In a dish, slop in about half a tin of chopped tomatoes. If you have a large or high-sided dish by all means put the whole can in - treat yourself! But for a dish like this enamel one (right) I'd say half a tin will suffice. "Just plain tinned tomatoes?" I hear you ask. Yes. Honestly they don't need anything done to them as they'll cook in the oven and be a really good tangy foil to the creaminess of the sauce above them. Spoon the cheesy cauliflower and macaroni mixture on top.


Blitzy blitzy

Next step is to get the crumble done. I did some real foraging at this point and found some massively out of date soup croutons, which were still fine (though I might not have served them up in soup to friends if you know what I mean). There were enough to pop into the Kenwood mini chopper (thank you Delia for making this little appliance a 'thing'). I then added in some grated Gruyere cheese (I'd had it in stock since making the gratin last week), some garlic powder/granules and some mixed herbs. Blitzy blitzy. Done.

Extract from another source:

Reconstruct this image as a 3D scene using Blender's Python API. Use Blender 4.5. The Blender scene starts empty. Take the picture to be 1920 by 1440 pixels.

Once the 'crumble' is made, spoon it onto the top of the cauliflower etc and pop it in the oven for about 20-25 minutes until the dish comes out steaming and bubbling and generally looking a-bloody-mazing. My husband used a ruder, but more appreciative, word to describe eating this (I served it with some peas - sophisticats that we are) and it really hit the autumnal spot.


This is the dish before it went in the oven

Variations

I mean, it's not rocket science - you could go all in cauliflower or all in macaroni. And of course you could miss out the tomato base, but that would be a mistake as it really does add a certain something. I'll admit, the first time I saw my mum adding a tin of chopped tomatoes to a mac'n'cheese dish, urged on by my step-father, I thought they were both mad, and what's more - devoid of taste - but it really does work. And obviously you could replace the crumble with just cheese to make it easier - and if you don't have croutons you could use stale bread (I have a hunch sour dough might work well here) or whatever else you can forage from the pantry (next time I might try oats or panic bread crumbs or both). Fresh rosemary if you have it around might be good instead of mixed herbs. Oh and needless to say, remove the bacon to make it vegetarian.


Credit

I mean - who actually came up with the idea of either cauliflower or macaroni cheese? We need a BBC4 programme researching it along with leeks in white sauce and bread and butter pudding. So I'm not suggesting I invented this dish, but the recipe above is all mine and, as mentioned before, got a resounding thumbs up from the husband aka chief recipe tester.